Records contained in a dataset
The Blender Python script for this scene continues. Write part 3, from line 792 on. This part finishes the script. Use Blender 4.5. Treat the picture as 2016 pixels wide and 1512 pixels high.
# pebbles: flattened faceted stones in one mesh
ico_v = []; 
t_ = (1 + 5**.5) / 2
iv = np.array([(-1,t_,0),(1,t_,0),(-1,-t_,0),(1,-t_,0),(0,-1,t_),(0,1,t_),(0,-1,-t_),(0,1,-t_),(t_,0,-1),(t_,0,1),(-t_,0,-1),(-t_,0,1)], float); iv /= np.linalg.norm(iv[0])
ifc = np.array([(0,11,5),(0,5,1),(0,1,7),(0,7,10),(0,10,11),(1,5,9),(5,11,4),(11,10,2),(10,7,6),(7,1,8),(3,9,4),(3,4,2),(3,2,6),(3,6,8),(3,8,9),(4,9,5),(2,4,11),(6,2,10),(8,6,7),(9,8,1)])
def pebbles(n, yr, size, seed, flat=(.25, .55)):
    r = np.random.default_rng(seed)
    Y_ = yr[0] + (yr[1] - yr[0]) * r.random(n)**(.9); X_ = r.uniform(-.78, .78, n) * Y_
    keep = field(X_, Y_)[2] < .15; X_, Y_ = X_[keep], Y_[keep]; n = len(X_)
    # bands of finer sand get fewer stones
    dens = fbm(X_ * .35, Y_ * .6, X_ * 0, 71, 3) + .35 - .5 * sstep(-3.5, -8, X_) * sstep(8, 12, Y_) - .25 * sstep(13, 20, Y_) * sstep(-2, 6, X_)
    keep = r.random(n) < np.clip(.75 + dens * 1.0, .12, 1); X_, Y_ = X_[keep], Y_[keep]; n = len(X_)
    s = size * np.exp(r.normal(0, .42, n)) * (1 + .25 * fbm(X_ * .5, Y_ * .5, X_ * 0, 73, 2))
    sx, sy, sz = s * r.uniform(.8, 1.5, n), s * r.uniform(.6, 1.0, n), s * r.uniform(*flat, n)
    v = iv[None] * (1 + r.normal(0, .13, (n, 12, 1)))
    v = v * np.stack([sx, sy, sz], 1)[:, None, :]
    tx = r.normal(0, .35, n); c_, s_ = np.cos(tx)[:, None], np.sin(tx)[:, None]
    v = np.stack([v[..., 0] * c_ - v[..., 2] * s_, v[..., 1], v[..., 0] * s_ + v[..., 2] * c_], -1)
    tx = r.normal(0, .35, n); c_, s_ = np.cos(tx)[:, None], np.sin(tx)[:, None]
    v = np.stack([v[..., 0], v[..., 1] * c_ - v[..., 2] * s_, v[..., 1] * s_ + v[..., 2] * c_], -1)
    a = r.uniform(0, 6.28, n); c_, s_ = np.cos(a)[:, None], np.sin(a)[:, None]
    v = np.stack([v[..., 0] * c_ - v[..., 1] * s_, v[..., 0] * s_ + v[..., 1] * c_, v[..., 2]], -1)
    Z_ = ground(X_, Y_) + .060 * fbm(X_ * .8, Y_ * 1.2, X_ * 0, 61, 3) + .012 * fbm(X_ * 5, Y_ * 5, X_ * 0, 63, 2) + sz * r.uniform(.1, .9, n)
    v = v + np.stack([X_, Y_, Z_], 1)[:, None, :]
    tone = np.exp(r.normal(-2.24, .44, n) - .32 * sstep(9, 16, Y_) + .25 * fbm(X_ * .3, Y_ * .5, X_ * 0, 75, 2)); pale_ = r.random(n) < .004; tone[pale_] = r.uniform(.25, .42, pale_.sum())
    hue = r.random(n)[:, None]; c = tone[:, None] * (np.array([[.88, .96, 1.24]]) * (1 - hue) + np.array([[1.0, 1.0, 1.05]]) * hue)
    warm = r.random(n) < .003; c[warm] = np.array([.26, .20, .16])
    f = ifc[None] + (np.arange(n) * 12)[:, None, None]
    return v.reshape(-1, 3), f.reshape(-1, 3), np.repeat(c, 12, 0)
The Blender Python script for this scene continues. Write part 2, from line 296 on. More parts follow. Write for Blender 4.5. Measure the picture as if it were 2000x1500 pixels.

**TASK:** All of the entries must be quoted exactly; please include each one.

**COMPLETE OUTPUT:**
The Blender Python script for this scene continues. Write part 3, from line 792 on. This part finishes the script. Use Blender 4.5. Treat the picture as 2016 pixels wide and 1512 pixels high.
# pebbles: flattened faceted stones in one mesh
ico_v = []; 
t_ = (1 + 5**.5) / 2
iv = np.array([(-1,t_,0),(1,t_,0),(-1,-t_,0),(1,-t_,0),(0,-1,t_),(0,1,t_),(0,-1,-t_),(0,1,-t_),(t_,0,-1),(t_,0,1),(-t_,0,-1),(-t_,0,1)], float); iv /= np.linalg.norm(iv[0])
ifc = np.array([(0,11,5),(0,5,1),(0,1,7),(0,7,10),(0,10,11),(1,5,9),(5,11,4),(11,10,2),(10,7,6),(7,1,8),(3,9,4),(3,4,2),(3,2,6),(3,6,8),(3,8,9),(4,9,5),(2,4,11),(6,2,10),(8,6,7),(9,8,1)])
def pebbles(n, yr, size, seed, flat=(.25, .55)):
    r = np.random.default_rng(seed)
    Y_ = yr[0] + (yr[1] - yr[0]) * r.random(n)**(.9); X_ = r.uniform(-.78, .78, n) * Y_
    keep = field(X_, Y_)[2] < .15; X_, Y_ = X_[keep], Y_[keep]; n = len(X_)
    # bands of finer sand get fewer stones
    dens = fbm(X_ * .35, Y_ * .6, X_ * 0, 71, 3) + .35 - .5 * sstep(-3.5, -8, X_) * sstep(8, 12, Y_) - .25 * sstep(13, 20, Y_) * sstep(-2, 6, X_)
    keep = r.random(n) < np.clip(.75 + dens * 1.0, .12, 1); X_, Y_ = X_[keep], Y_[keep]; n = len(X_)
    s = size * np.exp(r.normal(0, .42, n)) * (1 + .25 * fbm(X_ * .5, Y_ * .5, X_ * 0, 73, 2))
    sx, sy, sz = s * r.uniform(.8, 1.5, n), s * r.uniform(.6, 1.0, n), s * r.uniform(*flat, n)
    v = iv[None] * (1 + r.normal(0, .13, (n, 12, 1)))
    v = v * np.stack([sx, sy, sz], 1)[:, None, :]
    tx = r.normal(0, .35, n); c_, s_ = np.cos(tx)[:, None], np.sin(tx)[:, None]
    v = np.stack([v[..., 0] * c_ - v[..., 2] * s_, v[..., 1], v[..., 0] * s_ + v[..., 2] * c_], -1)
    tx = r.normal(0, .35, n); c_, s_ = np.cos(tx)[:, None], np.sin(tx)[:, None]
    v = np.stack([v[..., 0], v[..., 1] * c_ - v[..., 2] * s_, v[..., 1] * s_ + v[..., 2] * c_], -1)
    a = r.uniform(0, 6.28, n); c_, s_ = np.cos(a)[:, None], np.sin(a)[:, None]
    v = np.stack([v[..., 0] * c_ - v[..., 1] * s_, v[..., 0] * s_ + v[..., 1] * c_, v[..., 2]], -1)
    Z_ = ground(X_, Y_) + .060 * fbm(X_ * .8, Y_ * 1.2, X_ * 0, 61, 3) + .012 * fbm(X_ * 5, Y_ * 5, X_ * 0, 63, 2) + sz * r.uniform(.1, .9, n)
    v = v + np.stack([X_, Y_, Z_], 1)[:, None, :]
    tone = np.exp(r.normal(-2.24, .44, n) - .32 * sstep(9, 16, Y_) + .25 * fbm(X_ * .3, Y_ * .5, X_ * 0, 75, 2)); pale_ = r.random(n) < .004; tone[pale_] = r.uniform(.25, .42, pale_.sum())
    hue = r.random(n)[:, None]; c = tone[:, None] * (np.array([[.88, .96, 1.24]]) * (1 - hue) + np.array([[1.0, 1.0, 1.05]]) * hue)
    warm = r.random(n) < .003; c[warm] = np.array([.26, .20, .16])
    f = ifc[None] + (np.arange(n) * 12)[:, None, None]
    return v.reshape(-1, 3), f.reshape(-1, 3), np.repeat(c, 12, 0)
The Blender Python script for this scene continues. Write part 2, from line 296 on. More parts follow. Write for Blender 4.5. Measure the picture as if it were 2000x1500 pixels.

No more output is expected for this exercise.